MUSTAFA ŞEN VE O KARE

Siyaset, çoğu zaman iki tercihle yüz yüze kalır: ya halkın hoşuna gidecek sözler söylenecek ya da her şartta doğrular dile getirilecek. Kimi siyasetçiler görünür olmakla yetinir; iş yapıyor gibi görünmenin derdine düşer. Ama bazı isimler vardır ki, halkın karşısında eğilip bükülmeden, yalnızca doğrunun izinden gider. İşte AK Parti Genel Başkan Yardımcısı, Trabzon Milletvekili Mustafa Şen o isimlerden biri.

AK Parti Trabzon İl Danışma Meclisi Toplantısı’nda dile getirilen bir eleştiri dikkat çekiciydi: “Milletvekilleri şehre yeterince gelmiyor, teşkilatla temas kurmuyor, telefonlara çıkmıyor.” Bu eleştiriler üzerine Mustafa Şen kürsüdeki konuşmasına farklı bir yön verdi. Telefonunu kaldırarak ekranını gösterdi. Üzerinde kırmızıya dönmüş, 40’ı aşkın cevapsız çağrı vardı. Sonra sakin bir dille şöyle dedi:
“Şu anda 3,5 saattir toplantıdayız. Görüyorsunuz, telefonum cevapsız çağrılarla dolu. Elbette halkımızla, teşkilatımızla hasbihal etmek isteriz. Bu toplantılar da bunun için var. Ama Ankara’da da bu şehre yatırım kazandırmak, talepleri çözüme kavuşturmak gibi önemli bir sorumluluğumuz var. Bir ay içinde bazen 10 günü aşkın Trabzon’da oluyorum. Ama mesele nerede olduğumuz değil; ne yaptığımız, ne ürettiğimiz.”

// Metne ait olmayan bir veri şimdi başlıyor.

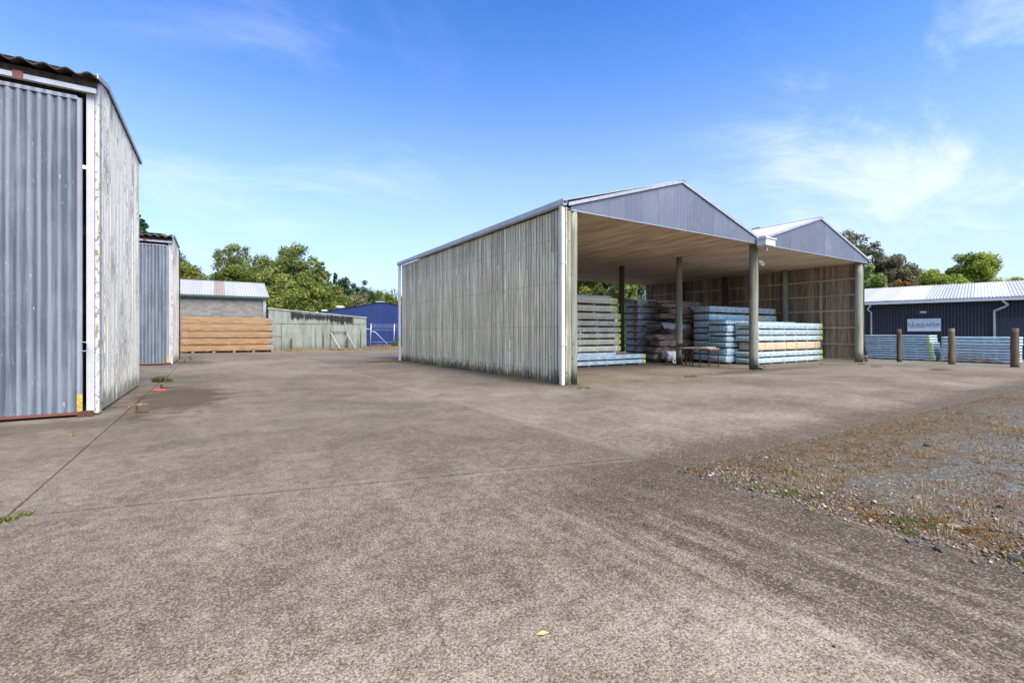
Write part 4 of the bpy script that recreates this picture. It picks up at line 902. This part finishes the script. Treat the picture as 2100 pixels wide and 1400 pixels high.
# front right stack
fz = [(.0, .26, 0), (.30, .56, 0), (.61, 1.0, 1), (1.05, 1.30, 0), (1.33, 1.60, 0), (1.63, 1.95, 0)]
nm = ['bottom', 'second from bottom', 'tan', 'third from top', 'second from top', 'topmost']
for k, (a, b, tan) in enumerate(fz):
    pack(21.0+(.28 if tan else 0), 12.32, a-.0, 5.9 if tan else 6.35, .95, b-a+.03, 'tan_board' if tan else 'wrap_ice',
         'unwrapped tan panel pack in the middle of the front right stack' if tan else 'white and blue wrapped pack, %s in the stack beside the right-hand centre post' % nm[k], 'front right packs', seed=130+k, stick=None if tan else 'lime', bears=6, bh=.068, straps=6 if tan else 0, strapmat='strap', amp=.002 if tan else .006, )
# outdoor stacks against the charcoal building
for k in range(10):
    x_ = rnd.uniform(-.03, .03); pack(32.3-.02*k*.3, 12.18-x_+.0+.012*k, .0+.136*k, 3.1-(.07 if k > 6 else 0), 1.1, .136, 'wrap_sky', 'pale blue pack, %s in the left outdoor stack below the sign' % ord_(k, 10), 'left outdoor packs', rz=-90, seed=150+k, stick='lime' if k not in (9,) else None, bears=6, bh=.04, amp=.004)
hh = [.155, .13, .10, .15, .15, .15, .145, .155, .09+.06, .155][:9]; z = 0
for k in range(9):
    tan = k == 6
    o = pack(32.3, 8.86-(.03 if k > 5 else 0), z, 2.78, 1.1, hh[k], 'wrap_sky', 'pale blue pack, %s in the right outdoor stack by the roller door' % ord_(k, 9), 'right outdoor packs', rz=-90, seed=170+k, bears=6, bh=.04, amp=.004)
    if k == 1: MB().box(.25, 1.9, -.02, .03, .03, .12).build('exposed_boards', M['plank'], o)
    if k == 6: MB().box(0, 2.75, -.02, .03, .02, .045).build('exposed_boards', M['plank'], o)
    z += hh[k]
t = thing('torn_film', 'frayed dark plastic wrap hanging from the right outdoor stack', 'plastic film', (32.27, 7.9, .33), R(-90)); sheet_cloth('sheet', 1.3, .3, 5, M['wrap_brown'], t, .2)

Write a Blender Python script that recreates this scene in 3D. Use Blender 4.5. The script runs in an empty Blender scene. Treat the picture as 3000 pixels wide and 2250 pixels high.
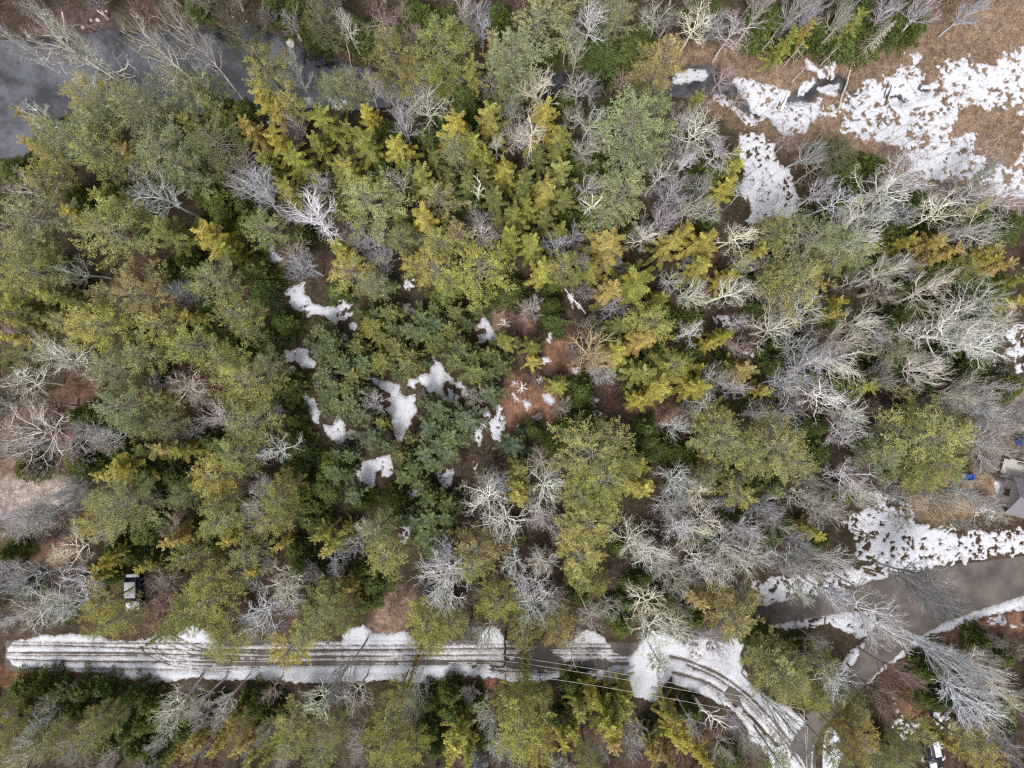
import bpy, math, random
import numpy as np
from mathutils import Vector

# ------------------------------------------------------------------ camera, sky, sun
SC = bpy.context.scene
H = 83.333                        # camera height above the ground, metres
K = 125.0 / 3000.0                # metres on the ground per pixel of the 3000 px wide photograph
cam_d = bpy.data.cameras.new('camera')
cam_d.lens = 24.0; cam_d.sensor_width = 36.0; cam_d.sensor_fit = 'HORIZONTAL'
cam_d.clip_start = 0.5; cam_d.clip_end = 6000.0
cam = bpy.data.objects.new('camera', cam_d)
cam.location = (0, 0, H); cam.rotation_euler = (0, 0, 0)
SC.collection.objects.link(cam); SC.camera = cam

SUN_ELEV, SUN_ROT = math.radians(60), math.radians(200)     # rotation clockwise from north
world = bpy.data.worlds.new('World'); SC.world = world; world.use_nodes = True
wn = world.node_tree.nodes; wl = world.node_tree.links; wn.clear()
wo = wn.new('ShaderNodeOutputWorld'); bg = wn.new('ShaderNodeBackground'); sky = wn.new('ShaderNodeTexSky')
sky.sky_type = 'NISHITA'; sky.sun_disc = False
sky.sun_elevation = SUN_ELEV; sky.sun_rotation = SUN_ROT
sky.air_density = 1.0; sky.dust_density = 5.0; sky.ozone_density = 0.6
bg.inputs['Strength'].default_value = 0.145
hs = wn.new('ShaderNodeHueSaturation'); hs.inputs['Saturation'].default_value = 0.28
wl.new(sky.outputs[0], hs.inputs['Color']); wl.new(hs.outputs[0], bg.inputs[0]); wl.new(bg.outputs[0], wo.inputs[0])

sun_d = bpy.data.lights.new('sun', 'SUN'); sun_d.energy = 2.0; sun_d.angle = math.radians(12); sun_d.color = (1.0, 0.955, 0.89)
sun = bpy.data.objects.new('sun', sun_d); SC.collection.objects.link(sun)
_d = Vector((math.sin(SUN_ROT) * math.cos(SUN_ELEV), math.cos(SUN_ROT) * math.cos(SUN_ELEV), math.sin(SUN_ELEV)))
sun.rotation_euler = (-_d).to_track_quat('-Z', 'Y').to_euler()
sun.location = _d * 200
SC.view_settings.view_transform = 'Standard'; SC.view_settings.look = 'None'
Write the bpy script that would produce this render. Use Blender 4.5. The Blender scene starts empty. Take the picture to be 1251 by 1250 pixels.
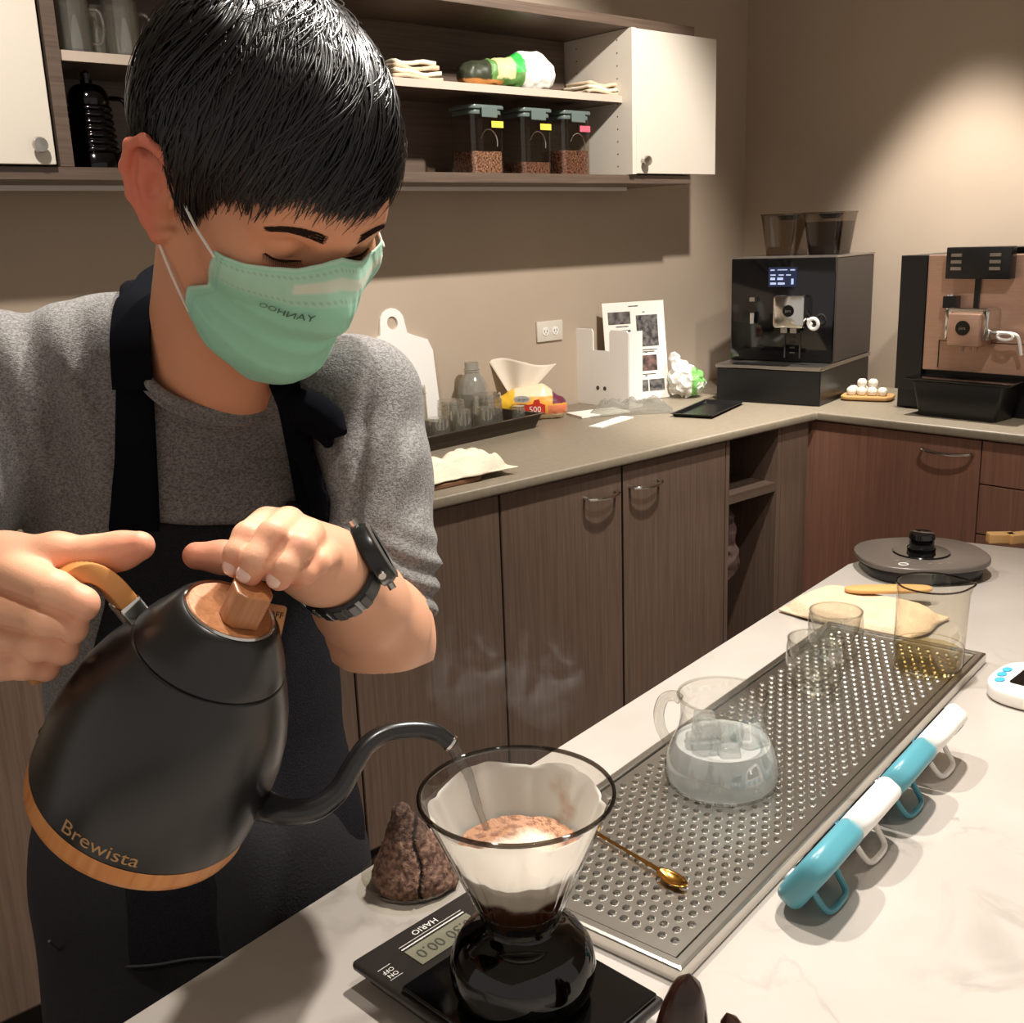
import bpy, bmesh, math, random
import numpy as np
from mathutils import Vector, Matrix, noise as mnoise

# ------------------------------------------------------------------ camera
HEADQ = (.7665, .9641, -.2935, 322.58, 236.76, .8329)
F_PX, PITCH, ROLL, AZ, ISL = 1301.9, 0.25143, -0.03644, 0.86395, 0.16979
CZ = 1.46
fw = np.array([math.cos(AZ)*math.cos(PITCH), math.sin(AZ)*math.cos(PITCH), -math.sin(PITCH)])
_rt = np.array([math.sin(AZ), -math.cos(AZ), 0.0]); _up = np.cross(_rt, fw)
rt = _rt*math.cos(ROLL)+_up*math.sin(ROLL); up = -_rt*math.sin(ROLL)+_up*math.cos(ROLL)
CAM0 = np.array([0, 0, CZ])
scene = bpy.context.scene
COL = scene.collection
cam = bpy.data.cameras.new('camera'); camo = bpy.data.objects.new('camera', cam); COL.objects.link(camo)
camo.matrix_world = Matrix(((rt[0], up[0], -fw[0], 0), (rt[1], up[1], -fw[1], 0), (rt[2], up[2], -fw[2], CZ), (0, 0, 0, 1)))
cam.sensor_fit = 'HORIZONTAL'; cam.sensor_width = 36.0; cam.lens = 36.0*F_PX/1251.0
cam.clip_start = 0.05; cam.clip_end = 60
scene.camera = camo

# ------------------------------------------------------------------ view, world, lights
vs = scene.view_settings
scene.display_settings.display_device = 'sRGB'
vs.view_transform = 'Standard'; vs.look = 'None'; vs.gamma = 1.0; vs.use_curve_mapping = False
vs.exposure = 0.82
try:
    scene.cycles.transparent_max_bounces = 32
    scene.cycles.max_bounces = 10
    scene.cycles.sample_clamp_indirect = 4.0
    scene.cycles.use_denoising = True
    scene.cycles.caustics_reflective = False
    scene.cycles.caustics_refractive = False
except Exception: pass
world = bpy.data.worlds.new('world'); scene.world = world; world.use_nodes = True
world.node_tree.nodes['Background'].inputs[0].default_value = (1.0, 0.91, 0.82, 1)
world.node_tree.nodes['Background'].inputs[1].default_value = 0.30

CEIL = 2.62
def spot(name, loc, target, power, angle, blend=0.35, size=0.03, col=(1, 0.93, 0.85)):
    l = bpy.data.lights.new(name, 'SPOT'); l.energy = power; l.spot_size = math.radians(angle); l.spot_blend = blend
    l.shadow_soft_size = size; l.color = col
    o = bpy.data.objects.new(name, l); COL.objects.link(o); o.location = loc
    d = Vector(target)-Vector(loc); o.rotation_euler = d.to_track_quat('-Z', 'Y').to_euler(); return o
def area(name, loc, target, power, sx, sy, col=(1, 0.93, 0.85)):
    l = bpy.data.lights.new(name, 'AREA'); l.energy = power; l.shape = 'RECTANGLE'; l.size = sx; l.size_y = sy; l.color = col
    o = bpy.data.objects.new(name, l); COL.objects.link(o); o.location = loc
    d = Vector(target)-Vector(loc); o.rotation_euler = d.to_track_quat('-Z', 'Y').to_euler(); return o
# ceiling downlights over the island and the counters, plus one added fill
spot('downlight_island', (0.62, 1.05, 2.55), (0.72, 0.55, 0.9), 52, 80, 0.6, 0.03)
spot('downlight_near', (0.52, 0.22, 2.55), (0.45, 0.60, 0.9), 20, 75, 0.6, 0.035)
spot('downlight_front', (1.22, 0.68, 2.55), (0.85, 0.72, 1.0), 88, 80, 0.7, 0.035)
spot('downlight_back', (2.05, 1.25, 2.55), (2.15, 2.45, 1.3), 95, 76, 0.5, 0.03)
spot('downlight_corner', (3.03, 1.72, 2.55), (3.08, 1.72, 0.9), 105, 66, 0.45, 0.05)
spot('added_fill_middle', (2.0, 0.75, 2.55), (2.9, 1.45, 0.6), 42, 75, 0.6, 0.04)  # added fill that brightens the dark right cabinets; no known lamp there
spot('downlight_left', (0.3, 1.25, 2.55), (0.45, 2.3, 1.1), 60, 85, 0.6, 0.04)

# ------------------------------------------------------------------ pixel geometry helpers
def ray(x, y): return fw+rt*(x-625.5)/F_PX-up*(y-625)/F_PX
def at(x, y, d): return CAM0+ray(x, y)*d
def onz(x, y, z): r = ray(x, y); return CAM0+r*((z-CZ)/r[2])
def onY(x, y, Y): r = ray(x, y); return CAM0+r*(Y/r[1])
def onX(x, y, X): r = ray(x, y); return CAM0+r*(X/r[0])

def lin(c):
    c = np.array(c, float)/255.0
    return tuple(np.where(c <= .04045, c/12.92, ((c+.055)/1.055)**2.4))
# ------------------------------------------------------------------ materials
MATS = {}
def newmat(name):
    m = bpy.data.materials.new(name); m.use_nodes = True; nt = m.node_tree
    b = nt.nodes['Principled BSDF']; return m, nt, b
def mat(name, rgb, rough=0.5, metal=0.0, noise=0.0, nscale=20, bump=0.0, bscale=60, stretch=None, coat=0.0, spec=None, sheen=0.0, rgb2=None, emis=0.0, attr=None, sss=0.0, detail=4):
    if name in MATS: return MATS[name]
    m, nt, b = newmat(name); N = nt.nodes; L = nt.links
    c = (*lin(rgb), 1)
    b.inputs['Base Color'].default_value = c; b.inputs['Roughness'].default_value = rough; b.inputs['Metallic'].default_value = metal
    if spec is not None: b.inputs['Specular IOR Level'].default_value = spec
    b.inputs['Coat Weight'].default_value = coat; b.inputs['Coat Roughness'].default_value = 0.08
    if sheen: b.inputs['Sheen Weight'].default_value = sheen; b.inputs['Sheen Roughness'].default_value = 0.5
    if sss:
        b.inputs['Subsurface Weight'].default_value = sss; b.inputs['Subsurface Radius'].default_value = (1, .35, .2); b.inputs['Subsurface Scale'].default_value = 0.006
    if emis: b.inputs['Emission Color'].default_value = c; b.inputs['Emission Strength'].default_value = emis
    tc = N.new('ShaderNodeTexCoord'); mp = N.new('ShaderNodeMapping'); L.new(tc.outputs['Object'], mp.inputs[0])
    if stretch: mp.inputs['Scale'].default_value = stretch
    if noise:
        n = N.new('ShaderNodeTexNoise'); n.inputs['Scale'].default_value = nscale; n.inputs['Detail'].default_value = detail; L.new(mp.outputs[0], n.inputs['Vector'])
        r = N.new('ShaderNodeMix'); r.data_type = 'RGBA'
        c2 = lin(rgb2) if rgb2 is not None else tuple(v*(1-noise) for v in c[:3])
        r.inputs[6].default_value = c; r.inputs[7].default_value = (*c2, 1)
        cr = N.new('ShaderNodeMapRange'); cr.inputs[1].default_value = 0.35; cr.inputs[2].default_value = 0.65
        L.new(n.outputs[0], cr.inputs[0]); L.new(cr.outputs[0], r.inputs[0]); L.new(r.outputs[2], b.inputs['Base Color'])
        last = r.outputs[2]
    if attr:
        a = N.new('ShaderNodeAttribute'); a.attribute_name = attr; L.new(a.outputs['Color'], b.inputs['Base Color'])
    if bump:
        n2 = N.new('ShaderNodeTexNoise'); n2.inputs['Scale'].default_value = bscale; n2.inputs['Detail'].default_value = 3; L.new(mp.outputs[0], n2.inputs['Vector'])
        bp = N.new('ShaderNodeBump'); bp.inputs['Strength'].default_value = bump; bp.inputs['Distance'].default_value = 0.002
        L.new(n2.outputs[0], bp.inputs['Height']); L.new(bp.outputs[0], b.inputs['Normal'])
    MATS[name] = m; return m
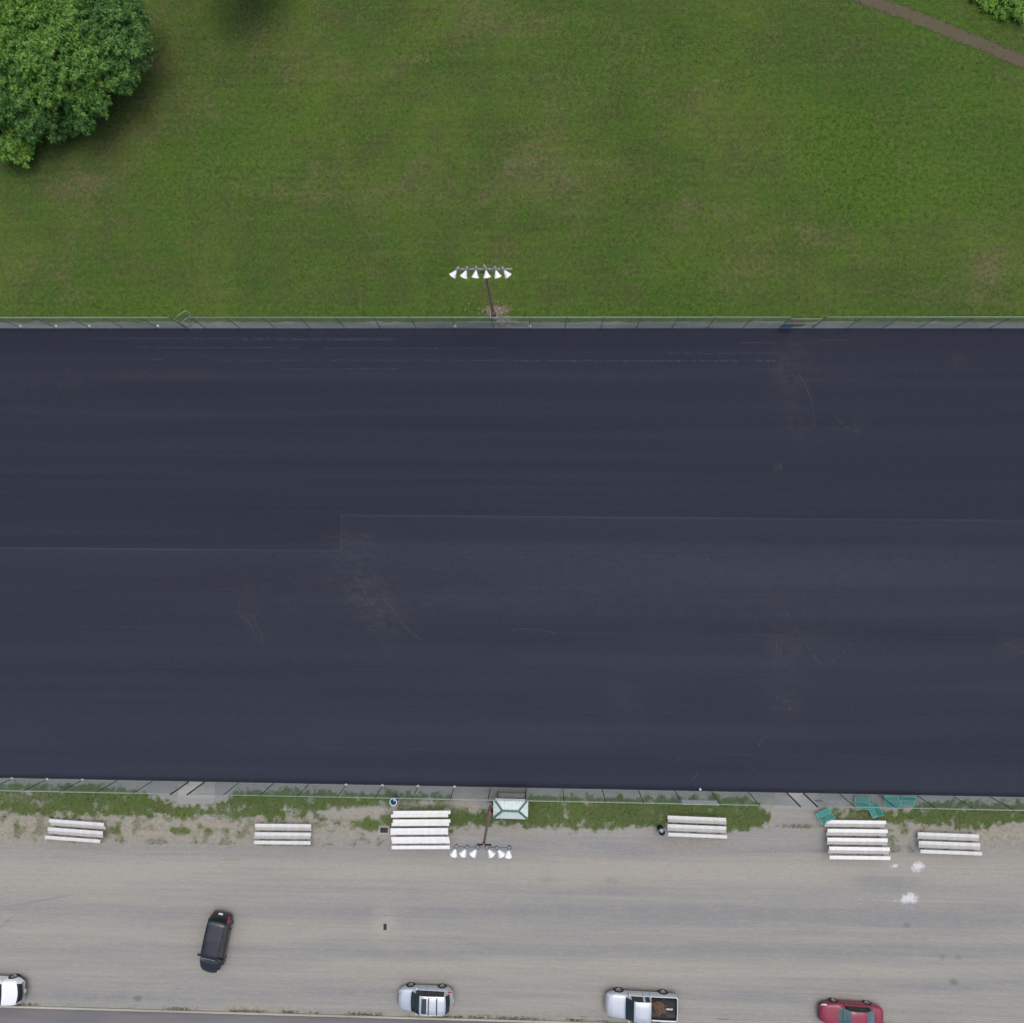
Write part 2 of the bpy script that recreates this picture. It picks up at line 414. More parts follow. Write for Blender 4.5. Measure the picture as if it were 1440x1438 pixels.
TAN = [(720,1112,900,14,-.7),(720,1222,900,14,.35),(150,1230,200,25,.3),(900,1228,300,16,.3),(1300,1240,120,18,.2),(720,1190,900,12,-.35),(330,1270,120,10,.25),(650,1280,700,9,-.4),(1100,1290,400,14,-.35),
       (300,1310,300,14,.3),(100,1330,150,14,.1),(700,1335,900,9,-.3),(1150,1340,400,10,-.3),(1300,1310,200,12,.2),(600,1365,500,12,.2),(250,1385,250,8,-.1),(150,1400,160,10,-.35),(900,1355,400,10,.25),
       (1060,1400,120,12,-.3),(1350,1385,150,8,-.35),(700,1412,500,8,.1),(500,1400,80,16,-.3),(880,1250,60,8,-.3),(360,1225,50,8,-.25),(1255,1240,40,14,-.45),(1215,1235,20,12,-.3),(1340,1305,120,10,-.3),(1180,1368,220,8,.3),
       (240,1215,80,8,.2),(1060,1225,100,14,.15),(540,1295,18,22,.6)]
def f_soil(X, Y, PX, PY):
    return np.clip(blobs(PX, PY, [(150,1165,200,22,1.0),(400,1165,120,20,.8),(520,1150,40,14,.7),(1270,1172,70,18,.5),(1400,1175,70,22,1.0),(0,1160,60,25,.6),(700,1165,80,6,.5),(900,1160,40,8,.5),(970,1185,50,6,.7),(650,1135,30,14,.8),(1200,1145,60,14,.5),
                                  (350,1418,60,5,.8),(720,1425,900,5,.3)]), 0, 1.1)
lxs = np.arange(XL, XR+.01, .14); lys = np.linspace(YCURB+.076, YS+.03, 150)
lot = grid_sheet('gravel_lot', lxs, lys, .006, M_LOT, {
    'grass': f_grass, 'soil': f_soil,
    'tan': lambda X, Y, PX, PY: .5+blobs(PX, PY, TAN),
    'pale': lambda X, Y, PX, PY: blobs(PX, PY, [(1291,1219,11,9,.85),(1286,1214,6,4,.3),(1257,1217,8,3,.8),(1278,1262,15,9,1.0),(1280,1276,8,3,.45),(1256,1266,9,2,.45),(545,1185,4,30,0),(1150,1120,8,3,.5),(1350,1240,20,2,.2),(800,1165,4,1,.3)]),
    'stain': lambda X, Y, PX, PY: blobs(PX, PY, [(1341,1380,7,5,1.1),(194,1403,4.5,3.5,2.0),(150,1402,45,1.4,.7),(1275,1300,7,5,.8),(1348,1345,7,5,.7),(1325,1345,6,5,.6),(1160,1196,120,1.8,.7),(770,1237,25,6,.5),(600,1190,60,3,.35),(210,1213,40,4,.4),
                                                   (60,1265,70,2.2,.6,-10),(10,1295,25,2.2,.6,-40),(1075,1363,4,3,.4),(1020,1198,60,1.5,.5),(1150,1270,60,6,.25),(860,1238,14,8,.5),(325,1208,25,2,.6),(380,1213,25,2,.4)])})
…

Bu sözler, sadece bir açıklama değil; bir görev anlayışının ve içtenliğin ifadesiydi. Şen, popülist bir savunma yapmadı, yalnızca gerçekleri ortaya koydu. Çünkü o, “Trabzon’da her an görünmeyen” bir milletvekili değil; “Trabzon’un sorunlarıyla Ankara’da mücadele eden” bir isim.

Konuşmasının hemen ardından salonda yaşanan bir sahne, bu sözleri adeta perçinledi. Toplantı esnasında bir vatandaş, ayağa kalkarak Mustafa Şen’e yaklaştı ve ona sarıldı. Sanki yıllardır tanıdığı, gönül bağı kurduğu bir yakınına kavuşur gibi… Mustafa Şen ise o samimi sarılışı aynı sıcaklıkla karşıladı, vatandaşı canıgönülden dinledi. Ne protokol vardı aralarında, ne mesafe… O karede yalnızca gönül vardı; seçmenle vekilin, halkla devletin birleştiği bir an.

Tüm bu tablo, Mustafa Şen’in sadece görevini yapan bir siyasetçi değil; halkıyla arasında sahici bir bağ kurmuş bir temsilci olduğunu gösteriyor. Daha fazla görünürlük elbette önemli olabilir, ama esas olan samimiyet, çalışkanlık ve sorumluluk duygusudur. Ve Mustafa Şen, bu duygularla hareket eden bir siyasetçi olarak dikkat çekiyor.